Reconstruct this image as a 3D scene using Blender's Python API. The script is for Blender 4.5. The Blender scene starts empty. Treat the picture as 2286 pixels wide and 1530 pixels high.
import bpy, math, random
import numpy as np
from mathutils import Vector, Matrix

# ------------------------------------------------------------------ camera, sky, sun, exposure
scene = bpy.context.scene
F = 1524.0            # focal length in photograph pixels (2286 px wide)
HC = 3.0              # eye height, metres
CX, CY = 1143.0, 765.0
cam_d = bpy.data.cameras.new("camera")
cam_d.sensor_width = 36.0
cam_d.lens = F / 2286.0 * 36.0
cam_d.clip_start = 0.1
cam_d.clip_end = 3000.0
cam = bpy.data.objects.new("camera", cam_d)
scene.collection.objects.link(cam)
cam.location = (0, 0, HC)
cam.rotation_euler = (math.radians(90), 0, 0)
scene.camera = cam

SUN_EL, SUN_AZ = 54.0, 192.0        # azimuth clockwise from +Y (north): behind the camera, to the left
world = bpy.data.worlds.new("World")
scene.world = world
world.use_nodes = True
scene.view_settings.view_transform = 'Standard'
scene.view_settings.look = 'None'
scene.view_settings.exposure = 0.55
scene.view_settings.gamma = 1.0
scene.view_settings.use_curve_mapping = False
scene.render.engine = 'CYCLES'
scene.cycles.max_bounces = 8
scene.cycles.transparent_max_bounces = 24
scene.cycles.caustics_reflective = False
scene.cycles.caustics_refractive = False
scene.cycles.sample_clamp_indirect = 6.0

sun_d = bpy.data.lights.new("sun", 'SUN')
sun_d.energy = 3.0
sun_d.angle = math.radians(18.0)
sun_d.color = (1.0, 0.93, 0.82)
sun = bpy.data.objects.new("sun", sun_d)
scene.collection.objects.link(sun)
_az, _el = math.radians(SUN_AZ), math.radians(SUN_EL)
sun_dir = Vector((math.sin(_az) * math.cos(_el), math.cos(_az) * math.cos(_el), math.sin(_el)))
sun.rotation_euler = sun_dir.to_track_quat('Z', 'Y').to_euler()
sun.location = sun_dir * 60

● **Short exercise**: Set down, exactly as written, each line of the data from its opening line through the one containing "from mathutils import Vector, Matrix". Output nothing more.

● **Final result**:
Reconstruct this image as a 3D scene using Blender's Python API. The script is for Blender 4.5. The Blender scene starts empty. Treat the picture as 2286 pixels wide and 1530 pixels high.
import bpy, math, random
import numpy as np
from mathutils import Vector, Matrix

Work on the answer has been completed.